山吹の花と実,そして和歌
- kibou7kateikyoushi
- 5月9日
- 読了時間: 3分


田舎道を車で走っていたら,山吹(ヤマブキ)の花がとても鮮やかに咲いていました!
この花の鮮やかな黄色が,「山吹色」という色名の由来
なんですよ。
バラ科の樹木ですが,枝は細くしなやかです。
花をたくさん付けて風に揺らぐ姿が美しく印象的です。
山吹は,万葉集に詠まれるほど古くから親しまれて
います。

花は一重咲きと八重咲きがあります。
一重咲きの花は5弁で,秋には実をつけます。
(「5」は フィボナッチ数 ですね!)
八重咲きは実をつけません。雌しべは花弁化して,雄しべは退化したためです。
日本で昔から栽培されてきた山吹の多くは八重咲きなので,「山吹は実をつけない」と
思われることも……。
🌿山吹の花が詠まれた歌で,おそらく最も広く知られている歌ではないでしょうか。
七重八重 花は咲けども山吹の みのひとつだに なきぞあやしき
兼明親王(かねあきらしんのう 醍醐天皇の皇子)
『後拾遺和歌集(ごしゅういわかしゅう)』より
平安時代,兼明親王が京都の小倉の家に住んでいたときのこと。
ある雨の日,蓑(みの)を借りたいとう人に,(蓑ではなく)山吹の枝を折って持たせ
ました。
後日,その人が,その意味が分からず訳をたずねてきたので,その返事にこの歌を詠んで
渡したということです。
山吹の花は七重八重と咲くのに,実が一つもならないのは不思議なことです。
(山吹ではありませんが,お貸しする蓑一つ無くて心苦しいことです。)
「みの」は,山吹の「実の」に,雨具の「蓑」が掛けられているんです。
八重咲きの山吹が実を結ばないことに,貸すべき蓑がないことを掛けています。
「あやしき」は,「道理や礼儀にはずれている」程の意。
江戸時代の流布本などでは「かなしき」になっています。 参考:兼明親王 千人万首
🌿太田道灌(おおたどうかん 室町時代の武将)の山吹伝説も有名です。(実話かどうかは分かりませんが……)

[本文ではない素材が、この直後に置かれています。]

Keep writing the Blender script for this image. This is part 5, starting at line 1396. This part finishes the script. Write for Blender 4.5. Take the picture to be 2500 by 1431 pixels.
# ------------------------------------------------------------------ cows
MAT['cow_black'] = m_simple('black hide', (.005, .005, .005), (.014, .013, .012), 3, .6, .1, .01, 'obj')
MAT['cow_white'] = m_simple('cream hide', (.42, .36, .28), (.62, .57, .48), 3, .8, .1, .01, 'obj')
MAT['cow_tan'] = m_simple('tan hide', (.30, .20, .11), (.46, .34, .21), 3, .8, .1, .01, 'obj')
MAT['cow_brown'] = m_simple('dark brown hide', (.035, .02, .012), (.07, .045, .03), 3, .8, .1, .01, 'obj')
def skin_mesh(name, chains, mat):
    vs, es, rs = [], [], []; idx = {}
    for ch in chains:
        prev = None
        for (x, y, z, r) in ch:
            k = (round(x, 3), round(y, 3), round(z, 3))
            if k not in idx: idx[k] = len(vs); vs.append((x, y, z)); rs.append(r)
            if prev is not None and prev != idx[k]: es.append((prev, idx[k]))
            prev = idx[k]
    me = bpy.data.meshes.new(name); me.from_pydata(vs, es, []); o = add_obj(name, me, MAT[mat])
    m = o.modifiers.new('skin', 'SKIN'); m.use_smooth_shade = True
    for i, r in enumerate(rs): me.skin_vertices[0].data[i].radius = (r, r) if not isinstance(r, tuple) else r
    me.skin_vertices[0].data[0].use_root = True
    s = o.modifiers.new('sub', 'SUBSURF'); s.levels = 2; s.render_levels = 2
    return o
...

鷹狩に出かけた道灌は にわか雨に遭い,蓑を借りようと農家に立ち寄りました。
出てきた娘は,花の咲いた一枝の山吹を差し出します。道灌はその意図が理解できず,
立腹しながら帰りました。
その後,家臣にその話をしたところ,
兼明親王の歌 (上記)に掛けて,貧しく蓑一つ持ち合わせていないことを
奥ゆかしく答えたのだ
と教わります。道灌は無学の自分を恥じて,それ以後は歌道に励み,歌人としても名高く
なったとのことです。
道灌も立派ですが,娘も家臣も教養があって立派ですね。